I would completely agree if the parents owned the car. However, since they are from Paris and the incident happened on a Caribbean island, I suspect it was a rental. That still wouldn’t make the manufacturer responsible, but it might make the rental company responsible.When I rent a car, the features are not explained to me. They hand me the keys and tell me where the car is parked. The parents may not have known the car had this feature or how it worked. It may not even have required pushing a button on the remote to engage it- when I take the key out of the ignition and open and close a door, my car automatically locks and sets the alarm

This is not the same thing as a parent leaving a baby or toddler in a parked car. That child shouldn’t be left alone anywhere. While it does seem odd for the parents to have left a 13 year old sleeping in the car and go to sleep themselves, it would have been just as dangerous for one of his parents to have been left in the car.

Psst. Look in the glove box for the owner’s manual. :slight_smile: I have done it more than once with a rental car.

The horn on a lot of cars doesn’t work if the ignition isn’t on.

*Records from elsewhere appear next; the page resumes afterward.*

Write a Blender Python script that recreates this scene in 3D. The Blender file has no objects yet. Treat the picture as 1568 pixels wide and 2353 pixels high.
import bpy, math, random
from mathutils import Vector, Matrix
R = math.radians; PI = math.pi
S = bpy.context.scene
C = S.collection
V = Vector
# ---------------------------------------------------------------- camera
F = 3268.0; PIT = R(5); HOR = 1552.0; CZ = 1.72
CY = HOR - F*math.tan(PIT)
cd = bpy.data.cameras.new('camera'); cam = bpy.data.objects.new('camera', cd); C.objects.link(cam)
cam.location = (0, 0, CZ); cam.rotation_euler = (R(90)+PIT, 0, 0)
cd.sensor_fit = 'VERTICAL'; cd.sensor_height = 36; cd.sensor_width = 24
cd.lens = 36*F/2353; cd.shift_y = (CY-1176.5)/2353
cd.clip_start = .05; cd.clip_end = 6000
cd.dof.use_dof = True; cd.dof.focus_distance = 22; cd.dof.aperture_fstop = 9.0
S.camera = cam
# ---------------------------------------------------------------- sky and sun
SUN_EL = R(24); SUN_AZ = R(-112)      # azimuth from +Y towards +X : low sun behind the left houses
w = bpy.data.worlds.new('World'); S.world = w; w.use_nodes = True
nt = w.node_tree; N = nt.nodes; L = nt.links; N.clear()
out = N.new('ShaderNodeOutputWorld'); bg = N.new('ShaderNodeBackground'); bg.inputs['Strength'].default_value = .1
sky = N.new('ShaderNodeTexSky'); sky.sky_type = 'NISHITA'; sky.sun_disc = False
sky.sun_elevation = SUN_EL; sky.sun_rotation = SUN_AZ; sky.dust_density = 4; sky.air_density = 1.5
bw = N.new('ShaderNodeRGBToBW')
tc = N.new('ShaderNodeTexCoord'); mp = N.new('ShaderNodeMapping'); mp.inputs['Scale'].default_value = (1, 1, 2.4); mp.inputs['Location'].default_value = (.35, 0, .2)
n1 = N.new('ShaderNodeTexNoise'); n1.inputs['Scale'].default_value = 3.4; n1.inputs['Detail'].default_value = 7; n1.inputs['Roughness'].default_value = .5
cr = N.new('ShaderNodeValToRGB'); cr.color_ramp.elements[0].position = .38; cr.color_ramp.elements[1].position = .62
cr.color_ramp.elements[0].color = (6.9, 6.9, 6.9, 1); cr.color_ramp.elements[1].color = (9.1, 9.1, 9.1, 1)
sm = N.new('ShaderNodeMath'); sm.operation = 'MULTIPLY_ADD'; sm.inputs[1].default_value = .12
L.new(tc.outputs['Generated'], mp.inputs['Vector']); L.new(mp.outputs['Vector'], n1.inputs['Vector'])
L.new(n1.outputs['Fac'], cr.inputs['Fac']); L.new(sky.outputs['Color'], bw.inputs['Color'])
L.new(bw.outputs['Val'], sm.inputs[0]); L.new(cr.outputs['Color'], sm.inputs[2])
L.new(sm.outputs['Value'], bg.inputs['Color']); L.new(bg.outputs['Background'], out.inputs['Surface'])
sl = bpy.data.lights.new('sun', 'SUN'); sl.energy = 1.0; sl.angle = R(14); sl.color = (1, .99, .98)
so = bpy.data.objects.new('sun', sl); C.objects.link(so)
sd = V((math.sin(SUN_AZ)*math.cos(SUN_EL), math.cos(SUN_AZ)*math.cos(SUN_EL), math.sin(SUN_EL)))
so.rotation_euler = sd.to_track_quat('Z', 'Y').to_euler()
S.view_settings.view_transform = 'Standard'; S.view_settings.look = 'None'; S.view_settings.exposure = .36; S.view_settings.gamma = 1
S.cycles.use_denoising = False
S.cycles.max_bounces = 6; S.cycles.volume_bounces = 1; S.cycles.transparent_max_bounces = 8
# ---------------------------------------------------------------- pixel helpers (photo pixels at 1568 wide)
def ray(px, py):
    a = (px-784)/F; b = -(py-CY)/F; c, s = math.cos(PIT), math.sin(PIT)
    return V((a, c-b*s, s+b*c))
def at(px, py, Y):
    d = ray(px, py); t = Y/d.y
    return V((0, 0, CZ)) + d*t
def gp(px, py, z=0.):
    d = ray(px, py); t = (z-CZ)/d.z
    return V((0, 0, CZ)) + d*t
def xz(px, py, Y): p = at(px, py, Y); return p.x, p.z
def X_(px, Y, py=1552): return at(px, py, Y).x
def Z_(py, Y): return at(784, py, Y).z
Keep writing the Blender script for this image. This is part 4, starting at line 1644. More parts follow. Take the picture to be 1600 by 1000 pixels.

So have I - but generally, owner’s manuals tell you about every possible option the manufacturer offers. It won’t tell you which options that particular car has, nor will it have any information about anything not installed by the manufacturer - for example , my owner’s manual didn’t mention that my alarm system would automatically lock the doors and set the alarm, because my alarm system wasn’t installed by the manufacturer. It did explain how to operate the power seats- which I don’t have.